My MySpace page is now all gussied up, just for you.
UPDATE: Oh, bleargh. Now I feel all icky.
To expand ad sales, especially to big brands, Mr. Levinsohn plans to supplement the MySpace staff with a second sales force linked to the Fox TV sales department. He wants to expand one of Mr. DeWolfe's advertising ideas — turning advertisers into members of the MySpace community, with their own profiles, like the teenagers' — so that the young people who often spend hours each day on MySpace can become "friends" with movies, cellphone companies and even deodorants. Young people can link to the profiles set up for these goods and services, as they would to real friends, and these commercial "friends" can even send them messages — ads, really, but of a whole new kind.[...]
And, for now, Mr. DeWolfe and Mr. Anderson say they are happy working for the News Corporation and Mr. Murdoch, its 75-year-old chairman and chief executive. "Rupert Murdoch blew me away," Mr. DeWolfe said. "He really understands what youth is doing today."

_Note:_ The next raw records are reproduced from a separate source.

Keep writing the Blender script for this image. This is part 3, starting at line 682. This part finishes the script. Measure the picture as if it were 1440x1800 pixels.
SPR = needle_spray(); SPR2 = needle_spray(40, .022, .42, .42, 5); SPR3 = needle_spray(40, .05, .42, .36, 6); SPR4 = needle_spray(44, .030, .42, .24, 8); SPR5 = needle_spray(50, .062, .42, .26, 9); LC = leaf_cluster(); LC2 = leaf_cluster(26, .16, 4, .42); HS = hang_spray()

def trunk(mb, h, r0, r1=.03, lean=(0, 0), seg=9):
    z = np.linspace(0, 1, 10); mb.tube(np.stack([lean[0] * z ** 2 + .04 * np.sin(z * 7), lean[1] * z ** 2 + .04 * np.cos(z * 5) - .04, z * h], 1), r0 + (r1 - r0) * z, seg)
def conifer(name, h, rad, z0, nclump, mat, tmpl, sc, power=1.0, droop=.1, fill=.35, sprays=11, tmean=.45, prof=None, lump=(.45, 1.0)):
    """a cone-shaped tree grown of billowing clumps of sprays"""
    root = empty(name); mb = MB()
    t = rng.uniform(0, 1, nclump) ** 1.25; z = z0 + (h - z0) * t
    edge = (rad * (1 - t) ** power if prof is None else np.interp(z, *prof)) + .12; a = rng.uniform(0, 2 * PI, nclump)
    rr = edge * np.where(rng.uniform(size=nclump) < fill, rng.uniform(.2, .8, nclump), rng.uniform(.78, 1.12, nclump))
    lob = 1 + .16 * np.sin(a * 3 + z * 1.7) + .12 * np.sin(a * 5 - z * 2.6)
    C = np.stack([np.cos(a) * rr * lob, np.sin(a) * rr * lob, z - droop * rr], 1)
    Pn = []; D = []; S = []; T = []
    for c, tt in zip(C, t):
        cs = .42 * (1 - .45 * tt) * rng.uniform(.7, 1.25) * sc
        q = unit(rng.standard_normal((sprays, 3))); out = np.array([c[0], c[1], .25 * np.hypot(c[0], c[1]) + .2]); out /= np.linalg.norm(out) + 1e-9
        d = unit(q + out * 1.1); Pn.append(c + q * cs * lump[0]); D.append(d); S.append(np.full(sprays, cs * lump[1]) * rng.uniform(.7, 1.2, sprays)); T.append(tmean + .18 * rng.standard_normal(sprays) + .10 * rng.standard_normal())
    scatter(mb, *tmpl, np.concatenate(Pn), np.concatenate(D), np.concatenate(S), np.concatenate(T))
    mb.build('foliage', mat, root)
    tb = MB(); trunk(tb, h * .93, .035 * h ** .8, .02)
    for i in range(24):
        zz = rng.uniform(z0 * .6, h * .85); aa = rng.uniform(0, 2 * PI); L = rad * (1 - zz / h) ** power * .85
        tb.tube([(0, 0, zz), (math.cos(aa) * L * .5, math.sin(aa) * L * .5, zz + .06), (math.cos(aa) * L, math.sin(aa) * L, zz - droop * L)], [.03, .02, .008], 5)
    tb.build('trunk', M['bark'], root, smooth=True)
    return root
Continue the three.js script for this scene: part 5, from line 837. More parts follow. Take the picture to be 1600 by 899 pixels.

Remember: Tom is not your friend.
UPDATE 2: What'd I say?
Are you kidding? Who *doesn't* want to be friends with a deodorant?
Posted by: mwanji | 25 April 2006 at 08:59 AM
I love mister deodorant. woo hooo...
Will you be myspace pal mister deodorant?
Posted by: squashed | 25 April 2006 at 10:11 PM
Well, 100,000 people made friends with an animated hamburger. And 100,000 MySpace/Burger fans can't be wrong!